## [Given task]
Scan the lines below for the word "script". Copy each line you find it in.

-------------------------

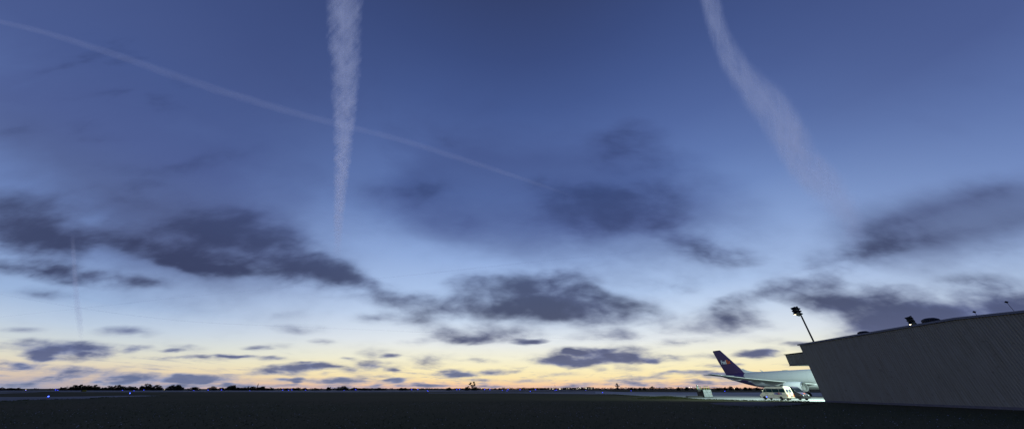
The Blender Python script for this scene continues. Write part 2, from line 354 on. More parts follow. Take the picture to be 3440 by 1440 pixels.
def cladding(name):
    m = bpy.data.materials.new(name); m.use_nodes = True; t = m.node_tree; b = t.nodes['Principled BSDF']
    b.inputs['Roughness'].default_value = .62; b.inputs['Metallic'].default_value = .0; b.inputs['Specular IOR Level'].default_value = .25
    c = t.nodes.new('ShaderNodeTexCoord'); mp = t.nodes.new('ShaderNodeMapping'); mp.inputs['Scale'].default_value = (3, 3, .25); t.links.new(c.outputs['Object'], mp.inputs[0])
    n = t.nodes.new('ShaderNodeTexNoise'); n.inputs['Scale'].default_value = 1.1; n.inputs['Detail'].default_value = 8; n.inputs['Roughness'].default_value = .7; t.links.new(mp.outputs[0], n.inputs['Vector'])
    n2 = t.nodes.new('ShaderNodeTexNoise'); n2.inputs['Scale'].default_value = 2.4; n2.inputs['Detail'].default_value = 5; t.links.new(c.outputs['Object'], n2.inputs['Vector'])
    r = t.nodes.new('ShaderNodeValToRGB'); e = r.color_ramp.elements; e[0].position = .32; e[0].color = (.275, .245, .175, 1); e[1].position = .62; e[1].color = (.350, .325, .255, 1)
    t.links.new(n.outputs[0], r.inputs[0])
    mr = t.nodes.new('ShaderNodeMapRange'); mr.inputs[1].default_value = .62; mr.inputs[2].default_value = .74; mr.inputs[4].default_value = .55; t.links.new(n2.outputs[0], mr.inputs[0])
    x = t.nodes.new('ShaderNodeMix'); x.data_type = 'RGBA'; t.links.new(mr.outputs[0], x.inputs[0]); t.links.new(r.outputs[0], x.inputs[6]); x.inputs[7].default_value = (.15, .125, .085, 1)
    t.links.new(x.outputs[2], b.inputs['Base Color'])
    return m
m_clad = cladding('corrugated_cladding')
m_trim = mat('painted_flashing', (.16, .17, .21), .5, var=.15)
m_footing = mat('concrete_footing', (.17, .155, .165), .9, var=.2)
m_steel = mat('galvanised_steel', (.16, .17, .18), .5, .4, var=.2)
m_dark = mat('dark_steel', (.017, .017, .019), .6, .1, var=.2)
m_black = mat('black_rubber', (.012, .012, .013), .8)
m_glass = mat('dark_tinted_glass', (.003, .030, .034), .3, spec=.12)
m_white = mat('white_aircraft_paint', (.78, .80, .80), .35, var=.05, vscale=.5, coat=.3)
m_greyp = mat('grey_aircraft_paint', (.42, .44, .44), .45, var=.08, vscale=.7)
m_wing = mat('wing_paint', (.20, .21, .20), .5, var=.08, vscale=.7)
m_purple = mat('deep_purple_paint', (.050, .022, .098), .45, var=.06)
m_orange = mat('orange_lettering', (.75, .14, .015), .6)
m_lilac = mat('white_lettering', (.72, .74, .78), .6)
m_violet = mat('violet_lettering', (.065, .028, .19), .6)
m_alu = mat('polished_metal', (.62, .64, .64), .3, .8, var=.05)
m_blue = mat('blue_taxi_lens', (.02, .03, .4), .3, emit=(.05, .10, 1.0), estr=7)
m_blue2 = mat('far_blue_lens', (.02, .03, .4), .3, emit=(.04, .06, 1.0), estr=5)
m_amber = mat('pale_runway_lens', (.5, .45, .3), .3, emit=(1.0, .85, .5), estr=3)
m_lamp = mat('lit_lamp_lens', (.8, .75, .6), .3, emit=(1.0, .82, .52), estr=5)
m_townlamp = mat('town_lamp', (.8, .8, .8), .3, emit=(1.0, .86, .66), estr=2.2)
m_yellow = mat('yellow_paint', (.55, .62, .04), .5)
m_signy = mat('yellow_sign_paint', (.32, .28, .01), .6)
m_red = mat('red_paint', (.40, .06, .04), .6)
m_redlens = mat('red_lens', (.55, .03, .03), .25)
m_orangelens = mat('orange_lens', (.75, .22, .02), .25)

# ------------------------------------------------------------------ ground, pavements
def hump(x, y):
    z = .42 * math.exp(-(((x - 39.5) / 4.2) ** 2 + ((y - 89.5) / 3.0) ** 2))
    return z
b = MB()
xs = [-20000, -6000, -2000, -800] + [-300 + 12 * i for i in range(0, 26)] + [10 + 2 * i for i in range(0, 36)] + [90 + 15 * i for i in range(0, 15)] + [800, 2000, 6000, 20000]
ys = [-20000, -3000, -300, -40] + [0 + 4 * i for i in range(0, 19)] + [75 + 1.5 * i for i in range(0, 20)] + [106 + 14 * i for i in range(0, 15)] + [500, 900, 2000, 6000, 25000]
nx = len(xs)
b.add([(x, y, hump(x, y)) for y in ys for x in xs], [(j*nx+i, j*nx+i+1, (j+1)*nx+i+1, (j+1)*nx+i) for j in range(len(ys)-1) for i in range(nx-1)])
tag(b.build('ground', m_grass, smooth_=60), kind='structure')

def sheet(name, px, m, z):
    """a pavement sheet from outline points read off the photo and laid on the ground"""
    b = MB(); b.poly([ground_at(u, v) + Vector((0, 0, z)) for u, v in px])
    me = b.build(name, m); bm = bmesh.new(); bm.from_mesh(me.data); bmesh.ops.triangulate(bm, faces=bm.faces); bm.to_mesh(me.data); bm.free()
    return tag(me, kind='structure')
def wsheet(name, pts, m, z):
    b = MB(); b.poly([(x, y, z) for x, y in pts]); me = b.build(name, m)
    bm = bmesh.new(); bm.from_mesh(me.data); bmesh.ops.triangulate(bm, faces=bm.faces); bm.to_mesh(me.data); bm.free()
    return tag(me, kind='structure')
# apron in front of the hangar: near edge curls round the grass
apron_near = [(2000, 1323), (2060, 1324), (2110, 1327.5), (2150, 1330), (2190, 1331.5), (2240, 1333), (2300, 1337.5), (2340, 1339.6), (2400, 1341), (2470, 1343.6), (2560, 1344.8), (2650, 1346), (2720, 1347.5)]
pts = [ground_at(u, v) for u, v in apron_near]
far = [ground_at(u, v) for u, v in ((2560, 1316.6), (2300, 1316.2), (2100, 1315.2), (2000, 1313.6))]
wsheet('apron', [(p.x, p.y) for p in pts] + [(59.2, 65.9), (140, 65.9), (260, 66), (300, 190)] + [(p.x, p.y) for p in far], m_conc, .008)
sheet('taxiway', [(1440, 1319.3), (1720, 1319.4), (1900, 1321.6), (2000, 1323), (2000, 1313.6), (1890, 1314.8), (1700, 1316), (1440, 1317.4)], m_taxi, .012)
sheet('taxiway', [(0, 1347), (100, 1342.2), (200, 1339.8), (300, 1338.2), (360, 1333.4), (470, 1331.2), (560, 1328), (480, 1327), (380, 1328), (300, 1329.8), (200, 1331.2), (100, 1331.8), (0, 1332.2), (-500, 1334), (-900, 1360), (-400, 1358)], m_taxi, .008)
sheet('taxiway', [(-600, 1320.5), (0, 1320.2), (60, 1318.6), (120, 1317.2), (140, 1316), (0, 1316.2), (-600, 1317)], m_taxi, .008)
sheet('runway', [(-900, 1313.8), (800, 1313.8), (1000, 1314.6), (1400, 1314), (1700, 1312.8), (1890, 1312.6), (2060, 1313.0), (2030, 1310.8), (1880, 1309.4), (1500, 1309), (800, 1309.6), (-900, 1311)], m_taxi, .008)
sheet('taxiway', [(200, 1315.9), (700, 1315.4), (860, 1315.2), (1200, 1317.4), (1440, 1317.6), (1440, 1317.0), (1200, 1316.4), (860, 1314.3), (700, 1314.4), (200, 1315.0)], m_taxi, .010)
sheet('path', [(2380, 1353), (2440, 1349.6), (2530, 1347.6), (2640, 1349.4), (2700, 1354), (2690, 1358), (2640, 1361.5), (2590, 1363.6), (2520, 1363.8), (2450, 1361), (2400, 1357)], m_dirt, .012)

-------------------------

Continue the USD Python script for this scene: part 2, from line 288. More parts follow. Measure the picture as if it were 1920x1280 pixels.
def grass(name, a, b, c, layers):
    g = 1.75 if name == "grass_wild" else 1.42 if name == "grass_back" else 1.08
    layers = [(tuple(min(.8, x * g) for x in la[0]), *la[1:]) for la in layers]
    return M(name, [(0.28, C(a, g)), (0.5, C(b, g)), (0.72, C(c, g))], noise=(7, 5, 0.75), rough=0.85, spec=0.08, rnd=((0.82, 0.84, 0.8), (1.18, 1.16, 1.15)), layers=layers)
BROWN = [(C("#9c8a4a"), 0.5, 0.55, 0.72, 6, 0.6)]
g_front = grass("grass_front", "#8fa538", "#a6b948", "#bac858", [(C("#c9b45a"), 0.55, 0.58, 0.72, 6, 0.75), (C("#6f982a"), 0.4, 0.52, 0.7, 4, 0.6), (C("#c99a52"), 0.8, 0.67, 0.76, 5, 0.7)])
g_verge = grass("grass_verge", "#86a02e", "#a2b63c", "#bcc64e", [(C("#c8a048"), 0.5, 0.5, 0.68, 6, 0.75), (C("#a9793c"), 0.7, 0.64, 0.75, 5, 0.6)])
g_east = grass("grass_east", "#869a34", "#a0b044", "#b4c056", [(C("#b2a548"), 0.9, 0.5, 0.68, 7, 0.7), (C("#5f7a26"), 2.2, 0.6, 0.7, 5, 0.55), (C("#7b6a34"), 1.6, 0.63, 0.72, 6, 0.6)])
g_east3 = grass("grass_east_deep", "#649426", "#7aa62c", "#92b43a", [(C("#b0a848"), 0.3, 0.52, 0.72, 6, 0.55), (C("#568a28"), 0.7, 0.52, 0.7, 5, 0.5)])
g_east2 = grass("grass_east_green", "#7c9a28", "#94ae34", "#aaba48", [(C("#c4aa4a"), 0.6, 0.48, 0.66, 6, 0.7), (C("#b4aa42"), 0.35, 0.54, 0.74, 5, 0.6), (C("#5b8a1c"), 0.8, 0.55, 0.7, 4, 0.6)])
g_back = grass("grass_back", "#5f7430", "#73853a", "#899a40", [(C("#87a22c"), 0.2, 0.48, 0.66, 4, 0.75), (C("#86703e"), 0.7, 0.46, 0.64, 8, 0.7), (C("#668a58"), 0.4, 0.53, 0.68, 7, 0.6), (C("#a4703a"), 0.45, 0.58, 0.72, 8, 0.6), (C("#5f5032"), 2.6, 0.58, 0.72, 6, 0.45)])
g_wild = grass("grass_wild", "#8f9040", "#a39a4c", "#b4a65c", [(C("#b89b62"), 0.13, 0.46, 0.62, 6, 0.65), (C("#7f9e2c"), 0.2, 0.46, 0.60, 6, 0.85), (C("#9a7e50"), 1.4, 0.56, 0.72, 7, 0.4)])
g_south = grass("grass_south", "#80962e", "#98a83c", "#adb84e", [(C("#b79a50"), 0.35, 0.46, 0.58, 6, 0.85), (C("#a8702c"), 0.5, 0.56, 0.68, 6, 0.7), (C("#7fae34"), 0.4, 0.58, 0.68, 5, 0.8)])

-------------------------

## [Full solution]
The Blender Python script for this scene continues. Write part 2, from line 354 on. More parts follow. Take the picture to be 3440 by 1440 pixels.
Continue the USD Python script for this scene: part 2, from line 288. More parts follow. Measure the picture as if it were 1920x1280 pixels.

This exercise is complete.